The Pacific Ranges are another grab-bag super-range that contains the north-south trending ranges on the western rim of North America. Included are the major chains of the Coast Mountains, the Cascade Range, the Sierra Nevada, and the mountains of Baja California.
The arbitrary northern boundary of the Pacific Ranges is White Pass near Skagway, Alaksa, beyond which the mountains get a lot higher, icier, and colder in the form of the Saint Elias Mountains. Also, north of White Pass the mountains start trending east-west, instead of north-south.
The eastern edge of this mountain grouping is a largely indistinct line where the major Pacific chains like the Coast Mountains, the Cascade Range, and the Sierra Nevada merge into the less mountainous, dryer intermountain
terrain. This line is indistinct in B.C., follows U.S. highway 97 south into Washington and Oregon, and eventually U.S. 395 in California, and then meets the Colorado River near its delta to follow the Sea of Cortez south. The southern tip is, of course, Cabo San Lucas at the tip of Baja.
It seems pretty ludicrous to include the wide variety of ranges from Baja to southeast Alaska into one range, but there is a kind of structural unity to these mountains. For most of the length of this chain, there is a lower
coastal chain directly bordering the Pacific Ocean, a intervening valley, and then a higher, more inland chain behind that.
The lower coastal chain starts out as the Alexander Archipelago (the islands of southeast Alaska), and continues south as the Queen Charlotte Islands and Vancouver Island. It emerges entirely on land to stay as the Olympic Mountains and the Coast Ranges of Oregon and California.

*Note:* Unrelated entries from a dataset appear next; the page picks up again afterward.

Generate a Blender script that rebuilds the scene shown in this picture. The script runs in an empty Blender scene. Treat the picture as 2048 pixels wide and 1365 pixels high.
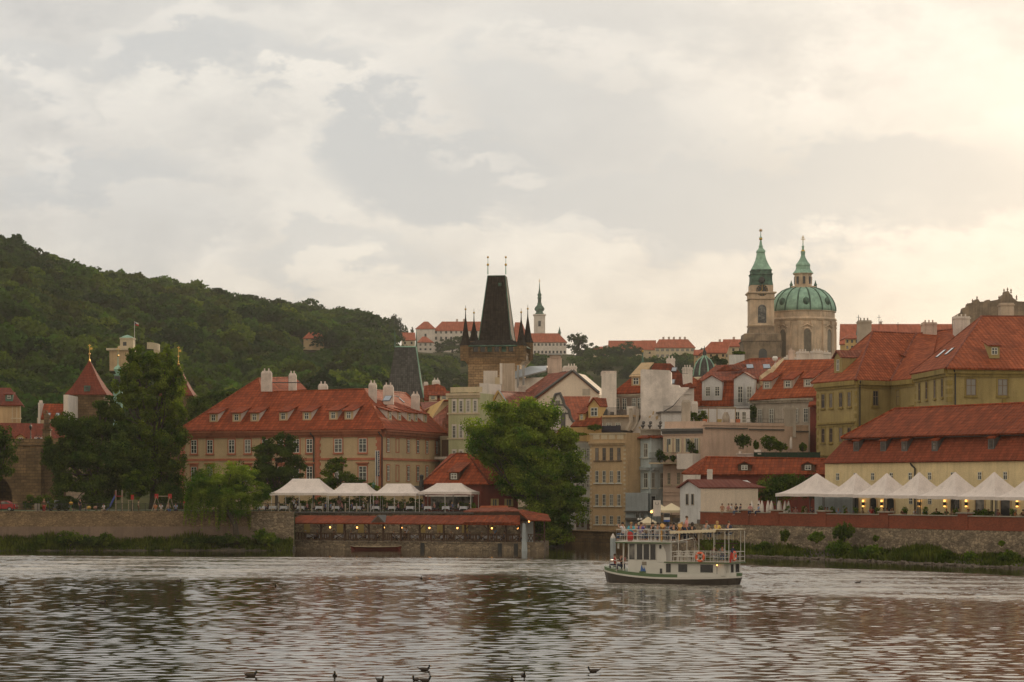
import bpy, math, random
import numpy as np
from mathutils import Vector
R = math.radians
random.seed(11); RNG = np.random.default_rng(11)
SC = bpy.context.scene; COL = SC.collection
# measuring rig: focal length in photo pixels, principal column, horizon row, eye height above the river (m)
F, CX, YH, H = 4600.0, 1024.0, 975.0, 7.8
V = lambda *a: np.array(a, float)
ZUP = V(0, 0, 1)
def P(px, py, d): return V((px-CX)/F*d, d, H+(YH-py)/F*d)
def G(px, d, z=0.0): return V((px-CX)/F*d, d, z)
def unit(v):
    n = np.linalg.norm(v); return v/n if n > 1e-9 else v
# ---------------------------------------------------------------- node materials
def new_mat(name):
    m = bpy.data.materials.new(name); m.use_nodes = True
    nt = m.node_tree; b = nt.nodes['Principled BSDF']
    return m, nt, b
def nd(nt, t, **kw):
    n = nt.nodes.new(t)
    for k, v in kw.items():
        if k[0] == '_': n.inputs[k[1:].replace('_', ' ')].default_value = v
        else: setattr(n, k, v)
    return n
def ramp(nt, pts):
    n = nt.nodes.new('ShaderNodeValToRGB'); e = n.color_ramp.elements
    while len(e) < len(pts): e.new(0.5)
    for el, (p, c) in zip(e, pts):
        el.position = p; el.color = (*c, 1) if len(c) == 3 else c
    return n
def mixc(nt, fac, a, b, mode='MIX'):
    n = nt.nodes.new('ShaderNodeMix'); n.data_type = 'RGBA'; n.blend_type = mode
    for s, v in (('Factor', fac), ('A', a), ('B', b)):
        i = [q for q in n.inputs if q.name == s and (q.type == 'RGBA' if s != 'Factor' else q.type == 'VALUE')][0]
        if isinstance(v, bpy.types.NodeSocket): nt.links.new(v, i)
        elif s == 'Factor': i.default_value = v
        else: i.default_value = (*v, 1)
    return [o for o in n.outputs if o.type == 'RGBA'][0]
def mth(nt, op, a, b=None, c=None, clamp=False):
    n = nt.nodes.new('ShaderNodeMath'); n.operation = op; n.use_clamp = clamp
    for i, v in enumerate((a, b, c)):
        if v is None: continue
        if isinstance(v, bpy.types.NodeSocket): nt.links.new(v, n.inputs[i])
        else: n.inputs[i].default_value = v
    return n.outputs[0]
def noise(nt, vec, scale, detail=4, rough=.55, stretch=None):
    if stretch:
        mp = nd(nt, 'ShaderNodeMapping'); mp.inputs['Scale'].default_value = stretch
        nt.links.new(vec, mp.inputs['Vector']); vec = mp.outputs[0]
    n = nd(nt, 'ShaderNodeTexNoise', _Scale=scale, _Detail=detail, _Roughness=rough)
    nt.links.new(vec, n.inputs['Vector']); return n.outputs['Fac']
def dark(c, k): return tuple(x*k for x in c)
def bump(nt, b, h, dist, strength=1.0):
    n = nd(nt, 'ShaderNodeBump', _Strength=strength, _Distance=dist)
    nt.links.new(h, n.inputs['Height']); nt.links.new(n.outputs[0], b.inputs['Normal'])
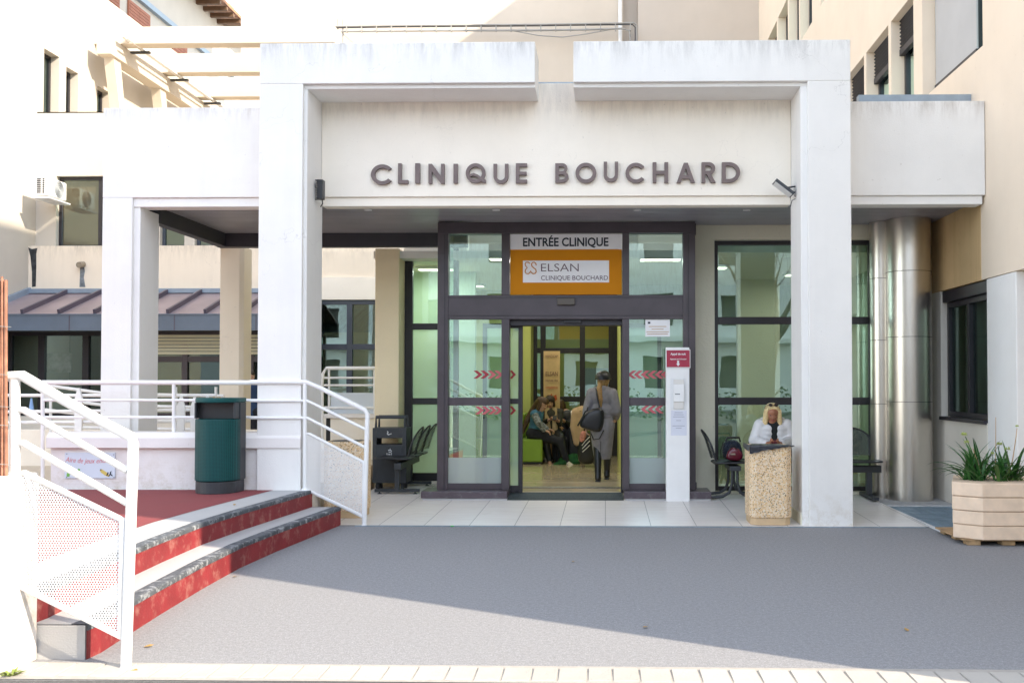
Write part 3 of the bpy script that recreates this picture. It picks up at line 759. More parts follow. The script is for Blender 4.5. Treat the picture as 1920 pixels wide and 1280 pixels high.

The intermediate valley begins as the Inside Passage, continues as Puget Sound and the Willamette Valley, and ends up as the Central Valley of California. The higher, eastern chain is the high wall formed by the Coast Mountains, Cascade Range, and Sierra Nevada.
In Southern California the lower and higher parallel chains merge into one complex range, which trends east-west as the Transverse Ranges before heading south as the Peninsular Ranges into Baja. While these ranges are dissimilar in some ways to those further north, the whole complex seemed like a logical unit, guarding the western edge of the continent like a series of ramparts.
Precipitation is very variable along the length of the Pacific Ranges. From Northern California northward, the mountains are among the wettest in the world, supporting temperate rain forests. The southern reaches of these ranges are more similar to the other ranges of the American west, with dry, open forests rising from dry desert plains.